The encoding server compresses contents input from a multimedia input device such as a smart phone, a camera, a camcorder, etc. into digital data to generate a bitstream, and transmits the bitstream to the streaming server. As another example, when a multimedia input device such as a smart phone, a camera, a camcorder, etc. directly generates a bitstream, an encoding server may be omitted.

The bitstream may be generated by applying the encoding method or the bitstream generation method of the present disclosure, and the streaming server may temporarily store the bitstream in a process of transmitting or receiving the bitstream.

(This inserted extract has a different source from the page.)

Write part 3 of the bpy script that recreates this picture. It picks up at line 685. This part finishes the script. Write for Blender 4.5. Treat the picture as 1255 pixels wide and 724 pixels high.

The streaming server transmits multimedia data to the user device through the web server based on the user request, and the web server serves as an intermediary informing the user of what service is provided. When a user requests a desired service from the web server, the web server transmits it to the streaming server, and the streaming server transmits multimedia data to the user. Here, the content streaming system may include a separate control server, and in this case, the control server controls commands/responses among devices in the content streaming system.

The streaming server may receive content from the media store and/or the encoding server. For example, the content may be received in real time as it is received from the encoding server. In this case, in order to provide a smooth streaming service, the streaming server may store the bit stream for a predetermined time.

Examples of user devices include mobile phones, smart phones, laptop computers, digital broadcast terminals, Personal Digital Assistants (PDAs), Portable Multimedia Players (PMPs), navigation devices, touch screen PCs, tablet PCs, ultrabooks, wearable devices (e.g., smart watches, smart glasses, head mounted displays), digital TVs, desktop computers, digital signage, and the like. Each server in the content streaming system may operate as a distributed server, and in this case, data received from each server may be processed in a distributed manner.